Problems Persist Year After Buffalo Crash

Firefighters look over the wreckage of Continental flight 3407 which lies amid smoke at the scene after crashing into a suburban Buffalo home and erupting into flames late Thursday Feb. 12, 2009, killing all 48 people aboard and at least one person on the ground, according to authorities. The 74-seat Q400 Bombardier aircraft, operated by Colgan Air, was flying from Newark Liberty International Airport in New Jersey to Buffalo Niagara International Airport (AP Photo/Dave Sherman) AP Photo/Dave Sherman

A year to the day after the Continental Connection crash that killed 50 people in Buffalo, New York, CBS News has found that many concerns about commuter airline safety remain unaddressed.

For example, regional airlines cut their requirements across the board on average for minimum flight hours for pilots from 1,000 in 1998 to 250 in 2008 according to data compiled by aviation career consultant and former pilot Kit Darby. Since the crash in Buffalo, those requirements haven't changed. The FAA minimum requirement still stands at 250 hours.

And CBS News has learned that the minimum flight hours required of new pilots for Comair (a regional airline for Delta) had plunged from 1500 hours in 2004 to 600 in 2006, the same year Comair flight 5191 crashed in Kentucky killing 49 people. The NTSB blamed pilot performance for the crash in Kentucky and pilot training for last year's crash in Buffalo.

Kristin Baur, a spokesperson for Delta Airlines who contracted with Comair says the airline's minimum is now back to 1200. And she says the crew of 5191 had more than 12,000 hours of flight experience between them.

Aviation consultant Darby says the industry slashed requirements for pilots due to a severe pilot shortage and he says the good news is that due to the tight economy, pilots with limited experience are not being hired today. But while he still expects many changes in the regional airline industry in response to the Buffalo crash, he is not surprised that the pace of change is slow, "Any changes happening right away would be unrealistic, there are too many fingers in the pie," he said.

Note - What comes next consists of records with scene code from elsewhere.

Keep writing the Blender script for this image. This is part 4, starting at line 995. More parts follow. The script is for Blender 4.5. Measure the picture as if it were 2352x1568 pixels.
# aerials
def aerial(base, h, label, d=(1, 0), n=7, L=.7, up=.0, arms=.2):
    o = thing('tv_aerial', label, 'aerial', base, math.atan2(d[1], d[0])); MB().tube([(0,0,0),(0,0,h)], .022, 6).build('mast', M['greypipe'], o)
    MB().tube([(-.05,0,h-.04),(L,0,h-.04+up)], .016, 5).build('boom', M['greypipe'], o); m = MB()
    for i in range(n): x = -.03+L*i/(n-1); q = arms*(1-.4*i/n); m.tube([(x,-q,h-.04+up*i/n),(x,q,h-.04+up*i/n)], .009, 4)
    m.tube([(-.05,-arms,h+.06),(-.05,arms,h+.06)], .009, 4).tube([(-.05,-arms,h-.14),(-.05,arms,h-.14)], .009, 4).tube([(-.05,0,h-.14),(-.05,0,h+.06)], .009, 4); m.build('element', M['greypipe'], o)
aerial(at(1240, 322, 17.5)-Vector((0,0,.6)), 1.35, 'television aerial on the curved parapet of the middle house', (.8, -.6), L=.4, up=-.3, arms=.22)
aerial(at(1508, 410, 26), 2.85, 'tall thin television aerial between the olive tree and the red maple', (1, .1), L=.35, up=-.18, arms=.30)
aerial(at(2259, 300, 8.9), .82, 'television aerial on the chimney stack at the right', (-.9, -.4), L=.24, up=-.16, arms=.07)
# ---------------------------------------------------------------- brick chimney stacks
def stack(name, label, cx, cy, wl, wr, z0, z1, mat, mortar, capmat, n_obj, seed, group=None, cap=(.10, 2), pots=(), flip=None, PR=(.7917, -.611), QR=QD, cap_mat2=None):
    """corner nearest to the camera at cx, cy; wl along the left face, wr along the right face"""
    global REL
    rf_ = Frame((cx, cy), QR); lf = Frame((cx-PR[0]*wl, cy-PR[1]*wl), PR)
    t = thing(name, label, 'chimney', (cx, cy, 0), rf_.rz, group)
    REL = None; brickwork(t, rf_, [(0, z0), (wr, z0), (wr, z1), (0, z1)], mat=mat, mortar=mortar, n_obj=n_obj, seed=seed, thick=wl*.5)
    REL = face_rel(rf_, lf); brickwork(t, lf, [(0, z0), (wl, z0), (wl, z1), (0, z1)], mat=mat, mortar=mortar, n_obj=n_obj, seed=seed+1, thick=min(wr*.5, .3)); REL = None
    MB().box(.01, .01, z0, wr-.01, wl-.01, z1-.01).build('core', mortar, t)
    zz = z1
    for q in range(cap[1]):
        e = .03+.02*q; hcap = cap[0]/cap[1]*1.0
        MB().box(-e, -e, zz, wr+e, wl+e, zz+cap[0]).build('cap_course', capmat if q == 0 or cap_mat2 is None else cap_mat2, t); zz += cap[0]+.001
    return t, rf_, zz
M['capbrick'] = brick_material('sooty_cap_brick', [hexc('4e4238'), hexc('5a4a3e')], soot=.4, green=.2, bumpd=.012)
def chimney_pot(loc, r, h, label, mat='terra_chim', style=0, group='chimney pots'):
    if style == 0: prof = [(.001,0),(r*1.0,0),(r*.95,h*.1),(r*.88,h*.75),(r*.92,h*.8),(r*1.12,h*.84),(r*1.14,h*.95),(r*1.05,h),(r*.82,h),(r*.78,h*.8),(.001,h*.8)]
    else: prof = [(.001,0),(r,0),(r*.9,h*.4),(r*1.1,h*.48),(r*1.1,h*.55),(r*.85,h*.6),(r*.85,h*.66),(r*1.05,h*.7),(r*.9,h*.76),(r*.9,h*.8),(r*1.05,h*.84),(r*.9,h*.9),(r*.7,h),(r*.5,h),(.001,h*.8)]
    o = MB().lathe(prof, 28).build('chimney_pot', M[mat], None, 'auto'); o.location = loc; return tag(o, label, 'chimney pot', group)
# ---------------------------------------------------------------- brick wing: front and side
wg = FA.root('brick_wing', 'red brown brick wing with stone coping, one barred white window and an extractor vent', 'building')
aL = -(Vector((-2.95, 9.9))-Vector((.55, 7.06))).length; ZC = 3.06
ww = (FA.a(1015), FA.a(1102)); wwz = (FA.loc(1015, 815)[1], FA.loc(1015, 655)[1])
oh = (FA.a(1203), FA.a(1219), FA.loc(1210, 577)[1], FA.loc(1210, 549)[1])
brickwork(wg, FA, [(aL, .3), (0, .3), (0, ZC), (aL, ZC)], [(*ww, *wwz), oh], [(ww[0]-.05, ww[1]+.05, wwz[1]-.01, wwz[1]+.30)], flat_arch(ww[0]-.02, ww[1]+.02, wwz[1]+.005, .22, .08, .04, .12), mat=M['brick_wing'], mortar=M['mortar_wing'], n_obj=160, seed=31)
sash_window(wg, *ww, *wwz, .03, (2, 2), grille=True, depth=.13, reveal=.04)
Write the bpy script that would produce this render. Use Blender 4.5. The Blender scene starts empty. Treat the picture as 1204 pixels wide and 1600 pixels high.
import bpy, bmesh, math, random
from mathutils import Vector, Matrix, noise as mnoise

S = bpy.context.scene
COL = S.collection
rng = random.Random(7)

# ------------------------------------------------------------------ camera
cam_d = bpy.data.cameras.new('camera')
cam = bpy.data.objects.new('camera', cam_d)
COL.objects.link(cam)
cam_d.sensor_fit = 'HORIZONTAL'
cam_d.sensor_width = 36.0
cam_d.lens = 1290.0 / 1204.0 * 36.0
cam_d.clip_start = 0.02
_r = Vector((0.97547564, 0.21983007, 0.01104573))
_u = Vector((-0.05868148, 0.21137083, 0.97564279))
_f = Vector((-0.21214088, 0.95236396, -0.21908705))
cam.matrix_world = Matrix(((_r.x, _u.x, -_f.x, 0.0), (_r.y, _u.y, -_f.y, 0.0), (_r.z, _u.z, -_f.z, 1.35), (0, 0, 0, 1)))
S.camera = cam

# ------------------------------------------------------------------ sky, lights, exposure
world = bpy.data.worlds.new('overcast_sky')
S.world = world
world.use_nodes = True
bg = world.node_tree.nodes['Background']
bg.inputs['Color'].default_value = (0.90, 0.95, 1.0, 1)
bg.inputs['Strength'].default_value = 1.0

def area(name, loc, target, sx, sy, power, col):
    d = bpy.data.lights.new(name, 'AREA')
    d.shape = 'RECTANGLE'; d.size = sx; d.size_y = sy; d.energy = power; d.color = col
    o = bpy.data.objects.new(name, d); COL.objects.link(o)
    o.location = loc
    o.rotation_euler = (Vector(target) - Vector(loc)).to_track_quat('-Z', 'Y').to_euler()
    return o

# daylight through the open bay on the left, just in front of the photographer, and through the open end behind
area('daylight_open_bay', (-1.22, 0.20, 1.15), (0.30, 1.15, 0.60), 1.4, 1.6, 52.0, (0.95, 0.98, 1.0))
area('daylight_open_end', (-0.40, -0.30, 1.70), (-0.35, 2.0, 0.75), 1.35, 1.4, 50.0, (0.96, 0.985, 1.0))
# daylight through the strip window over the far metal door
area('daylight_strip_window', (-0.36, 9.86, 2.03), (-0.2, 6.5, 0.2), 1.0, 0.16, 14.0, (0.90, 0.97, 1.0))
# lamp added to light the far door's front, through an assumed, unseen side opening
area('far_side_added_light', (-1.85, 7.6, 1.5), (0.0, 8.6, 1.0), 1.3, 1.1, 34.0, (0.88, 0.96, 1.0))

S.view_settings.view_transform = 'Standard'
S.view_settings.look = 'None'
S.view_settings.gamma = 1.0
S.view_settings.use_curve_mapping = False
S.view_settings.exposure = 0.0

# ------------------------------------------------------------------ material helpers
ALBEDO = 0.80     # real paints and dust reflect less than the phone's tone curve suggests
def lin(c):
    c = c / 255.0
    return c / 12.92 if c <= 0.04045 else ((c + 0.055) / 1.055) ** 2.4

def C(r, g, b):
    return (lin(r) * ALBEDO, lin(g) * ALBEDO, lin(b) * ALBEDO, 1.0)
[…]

The FAA requirement for commercial pilots is 250 hours which some aviation experts say is too low. Regional pilots take off and land more than major carrier pilots, and they also fly at lower altitudes which is more dangerous.

In a report released last weekthe U.S. Department of Transportation's Inspector General determined that a year after the Buffalo crash, regulators and the industry have not implemented key safety changes.

The NTSB cited pilot performance or fatigue as potential factors in four of the last six regional airline accidents. But the Transportation Department's Inspector General notes that the last time pilot fatigue regulations were updated was 1985. Other safety concerns that came to light as a result of the Buffalo crash remain unaddressed according to the Inspector General.

In particular, the Colgan Air co-pilot lived across the country from her hub which required her to fly across the country to begin her day. The report notes that despite concerns about long commutes, "the air carriers…do not track this information…as a result the potential safety impact or extensiveness of this issue is unknown."

The IG also raised concerns about the possibility of two poorly performing pilots randomly ending up in the same cockpit, "Three of the five regional airlines we visited did not have an automated tool in their pilot monitoring programs to alert the scheduling department for crew pairings," according to the Inspector General.

Despite concerns about lower salaries for pilots the report notes there has been "no known study" to determine if there is a link between lower salary and safety.

According to airline salary data from aviation career consultant Darby, air cargo airlines typically pay their pilots higher salaries than regional airlines that ferry passengers.